Output the data that follows exactly, line for line.

**Given data**.
◇ ◇ ◇ ◇ ◇

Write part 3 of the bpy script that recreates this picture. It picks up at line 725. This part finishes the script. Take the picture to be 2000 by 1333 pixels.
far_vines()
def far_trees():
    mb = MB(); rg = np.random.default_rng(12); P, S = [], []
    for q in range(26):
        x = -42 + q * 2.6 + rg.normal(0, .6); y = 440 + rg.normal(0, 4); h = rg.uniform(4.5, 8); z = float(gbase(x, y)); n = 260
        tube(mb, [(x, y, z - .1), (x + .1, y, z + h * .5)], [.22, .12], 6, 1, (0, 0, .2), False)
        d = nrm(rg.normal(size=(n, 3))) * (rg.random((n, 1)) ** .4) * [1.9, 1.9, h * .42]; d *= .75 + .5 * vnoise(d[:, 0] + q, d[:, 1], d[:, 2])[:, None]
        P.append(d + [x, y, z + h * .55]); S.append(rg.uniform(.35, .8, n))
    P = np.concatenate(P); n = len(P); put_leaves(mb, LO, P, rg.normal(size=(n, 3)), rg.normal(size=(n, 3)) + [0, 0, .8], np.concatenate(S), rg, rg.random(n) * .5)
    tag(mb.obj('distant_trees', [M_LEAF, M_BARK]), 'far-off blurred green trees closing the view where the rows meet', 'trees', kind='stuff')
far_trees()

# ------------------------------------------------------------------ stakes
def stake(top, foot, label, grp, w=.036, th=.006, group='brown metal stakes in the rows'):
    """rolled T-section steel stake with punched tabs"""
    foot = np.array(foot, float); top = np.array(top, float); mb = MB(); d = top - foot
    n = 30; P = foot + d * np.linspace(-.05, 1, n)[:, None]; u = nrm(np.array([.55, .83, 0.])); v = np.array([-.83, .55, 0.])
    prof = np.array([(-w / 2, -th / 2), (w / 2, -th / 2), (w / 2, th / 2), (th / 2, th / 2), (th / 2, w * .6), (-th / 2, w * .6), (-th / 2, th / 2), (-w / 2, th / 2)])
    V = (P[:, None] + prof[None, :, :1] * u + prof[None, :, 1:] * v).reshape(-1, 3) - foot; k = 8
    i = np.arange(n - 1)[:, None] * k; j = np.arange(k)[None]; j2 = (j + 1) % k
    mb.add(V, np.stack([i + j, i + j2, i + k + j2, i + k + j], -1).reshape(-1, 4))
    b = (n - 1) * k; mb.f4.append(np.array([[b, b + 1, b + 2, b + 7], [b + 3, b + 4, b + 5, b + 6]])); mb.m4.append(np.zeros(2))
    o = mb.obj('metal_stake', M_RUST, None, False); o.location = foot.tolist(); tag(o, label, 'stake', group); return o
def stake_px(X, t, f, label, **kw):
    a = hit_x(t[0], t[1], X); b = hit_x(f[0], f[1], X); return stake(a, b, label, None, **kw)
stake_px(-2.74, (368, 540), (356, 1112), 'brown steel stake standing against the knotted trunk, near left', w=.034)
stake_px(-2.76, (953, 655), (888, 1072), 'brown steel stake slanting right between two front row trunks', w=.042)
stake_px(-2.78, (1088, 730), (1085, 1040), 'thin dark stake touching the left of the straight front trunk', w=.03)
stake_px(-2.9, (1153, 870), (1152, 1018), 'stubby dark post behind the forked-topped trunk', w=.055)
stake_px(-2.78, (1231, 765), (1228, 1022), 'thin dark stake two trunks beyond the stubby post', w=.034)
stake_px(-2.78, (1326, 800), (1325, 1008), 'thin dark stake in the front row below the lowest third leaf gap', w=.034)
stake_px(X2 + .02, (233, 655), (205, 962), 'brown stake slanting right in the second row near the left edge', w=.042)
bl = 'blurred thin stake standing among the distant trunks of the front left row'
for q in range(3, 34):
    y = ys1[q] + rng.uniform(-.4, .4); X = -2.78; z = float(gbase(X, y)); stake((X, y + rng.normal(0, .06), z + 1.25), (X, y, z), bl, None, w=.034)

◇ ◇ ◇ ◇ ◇

**Solution for this task**.
Write part 3 of the bpy script that recreates this picture. It picks up at line 725. This part finishes the script. Take the picture to be 2000 by 1333 pixels.
far_vines()
def far_trees():
    mb = MB(); rg = np.random.default_rng(12); P, S = [], []
    for q in range(26):
        x = -42 + q * 2.6 + rg.normal(0, .6); y = 440 + rg.normal(0, 4); h = rg.uniform(4.5, 8); z = float(gbase(x, y)); n = 260
        tube(mb, [(x, y, z - .1), (x + .1, y, z + h * .5)], [.22, .12], 6, 1, (0, 0, .2), False)
        d = nrm(rg.normal(size=(n, 3))) * (rg.random((n, 1)) ** .4) * [1.9, 1.9, h * .42]; d *= .75 + .5 * vnoise(d[:, 0] + q, d[:, 1], d[:, 2])[:, None]
        P.append(d + [x, y, z + h * .55]); S.append(rg.uniform(.35, .8, n))
    P = np.concatenate(P); n = len(P); put_leaves(mb, LO, P, rg.normal(size=(n, 3)), rg.normal(size=(n, 3)) + [0, 0, .8], np.concatenate(S), rg, rg.random(n) * .5)
    tag(mb.obj('distant_trees', [M_LEAF, M_BARK]), 'far-off blurred green trees closing the view where the rows meet', 'trees', kind='stuff')
far_trees()

# ------------------------------------------------------------------ stakes
def stake(top, foot, label, grp, w=.036, th=.006, group='brown metal stakes in the rows'):
    """rolled T-section steel stake with punched tabs"""
    foot = np.array(foot, float); top = np.array(top, float); mb = MB(); d = top - foot
    n = 30; P = foot + d * np.linspace(-.05, 1, n)[:, None]; u = nrm(np.array([.55, .83, 0.])); v = np.array([-.83, .55, 0.])
    prof = np.array([(-w / 2, -th / 2), (w / 2, -th / 2), (w / 2, th / 2), (th / 2, th / 2), (th / 2, w * .6), (-th / 2, w * .6), (-th / 2, th / 2), (-w / 2, th / 2)])
    V = (P[:, None] + prof[None, :, :1] * u + prof[None, :, 1:] * v).reshape(-1, 3) - foot; k = 8
    i = np.arange(n - 1)[:, None] * k; j = np.arange(k)[None]; j2 = (j + 1) % k
    mb.add(V, np.stack([i + j, i + j2, i + k + j2, i + k + j], -1).reshape(-1, 4))
    b = (n - 1) * k; mb.f4.append(np.array([[b, b + 1, b + 2, b + 7], [b + 3, b + 4, b + 5, b + 6]])); mb.m4.append(np.zeros(2))
    o = mb.obj('metal_stake', M_RUST, None, False); o.location = foot.tolist(); tag(o, label, 'stake', group); return o
def stake_px(X, t, f, label, **kw):
    a = hit_x(t[0], t[1], X); b = hit_x(f[0], f[1], X); return stake(a, b, label, None, **kw)
stake_px(-2.74, (368, 540), (356, 1112), 'brown steel stake standing against the knotted trunk, near left', w=.034)
stake_px(-2.76, (953, 655), (888, 1072), 'brown steel stake slanting right between two front row trunks', w=.042)
stake_px(-2.78, (1088, 730), (1085, 1040), 'thin dark stake touching the left of the straight front trunk', w=.03)
stake_px(-2.9, (1153, 870), (1152, 1018), 'stubby dark post behind the forked-topped trunk', w=.055)
stake_px(-2.78, (1231, 765), (1228, 1022), 'thin dark stake two trunks beyond the stubby post', w=.034)
stake_px(-2.78, (1326, 800), (1325, 1008), 'thin dark stake in the front row below the lowest third leaf gap', w=.034)
stake_px(X2 + .02, (233, 655), (205, 962), 'brown stake slanting right in the second row near the left edge', w=.042)
bl = 'blurred thin stake standing among the distant trunks of the front left row'
for q in range(3, 34):
    y = ys1[q] + rng.uniform(-.4, .4); X = -2.78; z = float(gbase(X, y)); stake((X, y + rng.normal(0, .06), z + 1.25), (X, y, z), bl, None, w=.034)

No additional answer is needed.